### Given problem
Word for word, restate every line of the material.
+++ Material
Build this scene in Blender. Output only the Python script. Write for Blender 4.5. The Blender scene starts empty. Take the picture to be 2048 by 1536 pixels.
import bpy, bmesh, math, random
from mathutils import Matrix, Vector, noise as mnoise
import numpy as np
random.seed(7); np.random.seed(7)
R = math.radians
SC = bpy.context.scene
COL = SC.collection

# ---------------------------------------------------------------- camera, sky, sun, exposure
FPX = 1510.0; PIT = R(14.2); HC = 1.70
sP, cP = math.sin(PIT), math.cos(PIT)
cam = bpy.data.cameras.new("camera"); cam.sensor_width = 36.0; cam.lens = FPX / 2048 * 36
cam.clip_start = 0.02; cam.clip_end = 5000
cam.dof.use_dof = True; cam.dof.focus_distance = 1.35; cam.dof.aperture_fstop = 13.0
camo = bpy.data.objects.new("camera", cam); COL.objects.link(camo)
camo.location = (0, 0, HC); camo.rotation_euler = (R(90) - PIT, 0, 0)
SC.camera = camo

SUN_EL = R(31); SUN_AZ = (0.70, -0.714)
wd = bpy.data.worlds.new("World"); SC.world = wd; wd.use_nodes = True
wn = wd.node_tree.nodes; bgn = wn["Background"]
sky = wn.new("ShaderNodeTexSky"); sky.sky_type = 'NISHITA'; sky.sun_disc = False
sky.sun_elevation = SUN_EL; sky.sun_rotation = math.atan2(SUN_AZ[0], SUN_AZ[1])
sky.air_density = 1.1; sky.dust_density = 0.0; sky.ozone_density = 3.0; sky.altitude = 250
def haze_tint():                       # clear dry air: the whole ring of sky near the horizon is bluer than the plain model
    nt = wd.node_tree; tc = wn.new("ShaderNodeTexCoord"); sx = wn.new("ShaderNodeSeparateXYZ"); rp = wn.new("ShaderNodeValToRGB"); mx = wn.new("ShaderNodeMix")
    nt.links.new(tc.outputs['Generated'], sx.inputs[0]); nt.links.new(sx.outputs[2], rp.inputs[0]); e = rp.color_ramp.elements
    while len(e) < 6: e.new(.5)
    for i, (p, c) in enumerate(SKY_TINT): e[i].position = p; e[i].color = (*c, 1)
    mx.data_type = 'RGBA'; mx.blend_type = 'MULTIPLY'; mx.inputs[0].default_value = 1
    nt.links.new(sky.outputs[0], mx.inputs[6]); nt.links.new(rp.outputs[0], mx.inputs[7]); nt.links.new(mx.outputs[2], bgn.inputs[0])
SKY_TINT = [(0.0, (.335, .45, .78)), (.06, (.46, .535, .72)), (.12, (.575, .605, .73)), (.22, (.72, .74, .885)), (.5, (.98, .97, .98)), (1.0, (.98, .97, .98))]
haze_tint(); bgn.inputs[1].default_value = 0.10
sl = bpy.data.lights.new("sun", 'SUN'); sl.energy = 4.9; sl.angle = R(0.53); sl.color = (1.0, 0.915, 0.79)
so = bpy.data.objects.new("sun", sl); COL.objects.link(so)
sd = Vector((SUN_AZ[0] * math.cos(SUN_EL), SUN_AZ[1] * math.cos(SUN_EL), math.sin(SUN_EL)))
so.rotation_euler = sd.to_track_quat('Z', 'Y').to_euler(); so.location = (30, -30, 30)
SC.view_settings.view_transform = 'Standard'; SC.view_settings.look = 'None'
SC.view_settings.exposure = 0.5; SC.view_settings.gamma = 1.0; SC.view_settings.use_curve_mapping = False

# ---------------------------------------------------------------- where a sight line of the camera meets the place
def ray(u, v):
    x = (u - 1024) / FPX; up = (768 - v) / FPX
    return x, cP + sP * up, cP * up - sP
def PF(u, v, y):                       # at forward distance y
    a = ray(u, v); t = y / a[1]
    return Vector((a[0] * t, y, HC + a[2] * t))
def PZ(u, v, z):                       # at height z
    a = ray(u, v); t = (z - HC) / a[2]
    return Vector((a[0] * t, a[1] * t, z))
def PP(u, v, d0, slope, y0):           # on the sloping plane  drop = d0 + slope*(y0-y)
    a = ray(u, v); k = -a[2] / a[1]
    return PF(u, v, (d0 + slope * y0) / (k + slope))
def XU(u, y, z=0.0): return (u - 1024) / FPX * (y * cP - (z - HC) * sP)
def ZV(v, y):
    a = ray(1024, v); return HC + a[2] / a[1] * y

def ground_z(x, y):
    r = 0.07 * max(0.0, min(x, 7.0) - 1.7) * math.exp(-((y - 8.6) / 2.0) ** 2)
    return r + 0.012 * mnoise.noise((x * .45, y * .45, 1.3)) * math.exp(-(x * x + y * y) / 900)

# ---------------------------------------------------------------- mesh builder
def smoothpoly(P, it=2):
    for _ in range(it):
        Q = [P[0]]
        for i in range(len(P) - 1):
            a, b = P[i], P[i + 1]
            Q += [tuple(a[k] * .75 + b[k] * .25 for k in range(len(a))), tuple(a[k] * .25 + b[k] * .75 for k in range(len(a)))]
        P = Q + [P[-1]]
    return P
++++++
### Final answer
Build this scene in Blender. Output only the Python script. Write for Blender 4.5. The Blender scene starts empty. Take the picture to be 2048 by 1536 pixels.
import bpy, bmesh, math, random
from mathutils import Matrix, Vector, noise as mnoise
import numpy as np
random.seed(7); np.random.seed(7)
R = math.radians
SC = bpy.context.scene
COL = SC.collection

# ---------------------------------------------------------------- camera, sky, sun, exposure
FPX = 1510.0; PIT = R(14.2); HC = 1.70
sP, cP = math.sin(PIT), math.cos(PIT)
cam = bpy.data.cameras.new("camera"); cam.sensor_width = 36.0; cam.lens = FPX / 2048 * 36
cam.clip_start = 0.02; cam.clip_end = 5000
cam.dof.use_dof = True; cam.dof.focus_distance = 1.35; cam.dof.aperture_fstop = 13.0
camo = bpy.data.objects.new("camera", cam); COL.objects.link(camo)
camo.location = (0, 0, HC); camo.rotation_euler = (R(90) - PIT, 0, 0)
SC.camera = camo

SUN_EL = R(31); SUN_AZ = (0.70, -0.714)
wd = bpy.data.worlds.new("World"); SC.world = wd; wd.use_nodes = True
wn = wd.node_tree.nodes; bgn = wn["Background"]
sky = wn.new("ShaderNodeTexSky"); sky.sky_type = 'NISHITA'; sky.sun_disc = False
sky.sun_elevation = SUN_EL; sky.sun_rotation = math.atan2(SUN_AZ[0], SUN_AZ[1])
sky.air_density = 1.1; sky.dust_density = 0.0; sky.ozone_density = 3.0; sky.altitude = 250
def haze_tint():                       # clear dry air: the whole ring of sky near the horizon is bluer than the plain model
    nt = wd.node_tree; tc = wn.new("ShaderNodeTexCoord"); sx = wn.new("ShaderNodeSeparateXYZ"); rp = wn.new("ShaderNodeValToRGB"); mx = wn.new("ShaderNodeMix")
    nt.links.new(tc.outputs['Generated'], sx.inputs[0]); nt.links.new(sx.outputs[2], rp.inputs[0]); e = rp.color_ramp.elements
    while len(e) < 6: e.new(.5)
    for i, (p, c) in enumerate(SKY_TINT): e[i].position = p; e[i].color = (*c, 1)
    mx.data_type = 'RGBA'; mx.blend_type = 'MULTIPLY'; mx.inputs[0].default_value = 1
    nt.links.new(sky.outputs[0], mx.inputs[6]); nt.links.new(rp.outputs[0], mx.inputs[7]); nt.links.new(mx.outputs[2], bgn.inputs[0])
SKY_TINT = [(0.0, (.335, .45, .78)), (.06, (.46, .535, .72)), (.12, (.575, .605, .73)), (.22, (.72, .74, .885)), (.5, (.98, .97, .98)), (1.0, (.98, .97, .98))]
haze_tint(); bgn.inputs[1].default_value = 0.10
sl = bpy.data.lights.new("sun", 'SUN'); sl.energy = 4.9; sl.angle = R(0.53); sl.color = (1.0, 0.915, 0.79)
so = bpy.data.objects.new("sun", sl); COL.objects.link(so)
sd = Vector((SUN_AZ[0] * math.cos(SUN_EL), SUN_AZ[1] * math.cos(SUN_EL), math.sin(SUN_EL)))
so.rotation_euler = sd.to_track_quat('Z', 'Y').to_euler(); so.location = (30, -30, 30)
SC.view_settings.view_transform = 'Standard'; SC.view_settings.look = 'None'
SC.view_settings.exposure = 0.5; SC.view_settings.gamma = 1.0; SC.view_settings.use_curve_mapping = False

# ---------------------------------------------------------------- where a sight line of the camera meets the place
def ray(u, v):
    x = (u - 1024) / FPX; up = (768 - v) / FPX
    return x, cP + sP * up, cP * up - sP
def PF(u, v, y):                       # at forward distance y
    a = ray(u, v); t = y / a[1]
    return Vector((a[0] * t, y, HC + a[2] * t))
def PZ(u, v, z):                       # at height z
    a = ray(u, v); t = (z - HC) / a[2]
    return Vector((a[0] * t, a[1] * t, z))
def PP(u, v, d0, slope, y0):           # on the sloping plane  drop = d0 + slope*(y0-y)
    a = ray(u, v); k = -a[2] / a[1]
    return PF(u, v, (d0 + slope * y0) / (k + slope))
def XU(u, y, z=0.0): return (u - 1024) / FPX * (y * cP - (z - HC) * sP)
def ZV(v, y):
    a = ray(1024, v); return HC + a[2] / a[1] * y

def ground_z(x, y):
    r = 0.07 * max(0.0, min(x, 7.0) - 1.7) * math.exp(-((y - 8.6) / 2.0) ** 2)
    return r + 0.012 * mnoise.noise((x * .45, y * .45, 1.3)) * math.exp(-(x * x + y * y) / 900)

# ---------------------------------------------------------------- mesh builder
def smoothpoly(P, it=2):
    for _ in range(it):
        Q = [P[0]]
        for i in range(len(P) - 1):
            a, b = P[i], P[i + 1]
            Q += [tuple(a[k] * .75 + b[k] * .25 for k in range(len(a))), tuple(a[k] * .25 + b[k] * .75 for k in range(len(a)))]
        P = Q + [P[-1]]
    return P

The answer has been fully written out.